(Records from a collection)
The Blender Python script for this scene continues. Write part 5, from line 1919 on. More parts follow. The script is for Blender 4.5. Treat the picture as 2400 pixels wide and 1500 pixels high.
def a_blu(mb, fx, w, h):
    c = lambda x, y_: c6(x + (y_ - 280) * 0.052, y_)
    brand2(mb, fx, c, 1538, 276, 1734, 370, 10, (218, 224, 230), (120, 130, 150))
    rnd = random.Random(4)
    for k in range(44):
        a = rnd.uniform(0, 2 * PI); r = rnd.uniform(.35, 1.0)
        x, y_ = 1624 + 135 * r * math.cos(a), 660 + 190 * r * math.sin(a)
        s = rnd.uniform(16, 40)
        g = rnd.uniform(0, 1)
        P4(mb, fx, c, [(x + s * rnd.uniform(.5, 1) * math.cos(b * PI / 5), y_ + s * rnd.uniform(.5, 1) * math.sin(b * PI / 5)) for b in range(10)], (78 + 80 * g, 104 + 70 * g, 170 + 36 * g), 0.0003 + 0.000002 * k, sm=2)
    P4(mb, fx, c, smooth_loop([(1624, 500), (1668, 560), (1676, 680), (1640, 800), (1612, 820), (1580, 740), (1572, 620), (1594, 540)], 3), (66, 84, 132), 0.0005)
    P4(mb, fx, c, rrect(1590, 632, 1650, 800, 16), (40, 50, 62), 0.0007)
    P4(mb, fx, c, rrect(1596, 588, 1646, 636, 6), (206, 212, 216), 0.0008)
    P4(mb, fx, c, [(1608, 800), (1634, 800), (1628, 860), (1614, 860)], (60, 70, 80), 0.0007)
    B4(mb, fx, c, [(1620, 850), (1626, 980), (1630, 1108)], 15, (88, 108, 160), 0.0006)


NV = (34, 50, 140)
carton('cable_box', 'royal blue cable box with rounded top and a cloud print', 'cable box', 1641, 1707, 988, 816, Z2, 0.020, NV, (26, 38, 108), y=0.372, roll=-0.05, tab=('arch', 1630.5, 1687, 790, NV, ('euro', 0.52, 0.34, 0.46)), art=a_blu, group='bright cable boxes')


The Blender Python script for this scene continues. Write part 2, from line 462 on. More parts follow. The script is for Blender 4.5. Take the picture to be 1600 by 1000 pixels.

Directions: Give back exactly the lines beginning at the one with "carton('cable_box', 'royal blue" and ending at the final line of the material; both boundary lines belong in it.

Response to the exercise:
carton('cable_box', 'royal blue cable box with rounded top and a cloud print', 'cable box', 1641, 1707, 988, 816, Z2, 0.020, NV, (26, 38, 108), y=0.372, roll=-0.05, tab=('arch', 1630.5, 1687, 790, NV, ('euro', 0.52, 0.34, 0.46)), art=a_blu, group='bright cable boxes')


The Blender Python script for this scene continues. Write part 2, from line 462 on. More parts follow. The script is for Blender 4.5. Take the picture to be 1600 by 1000 pixels.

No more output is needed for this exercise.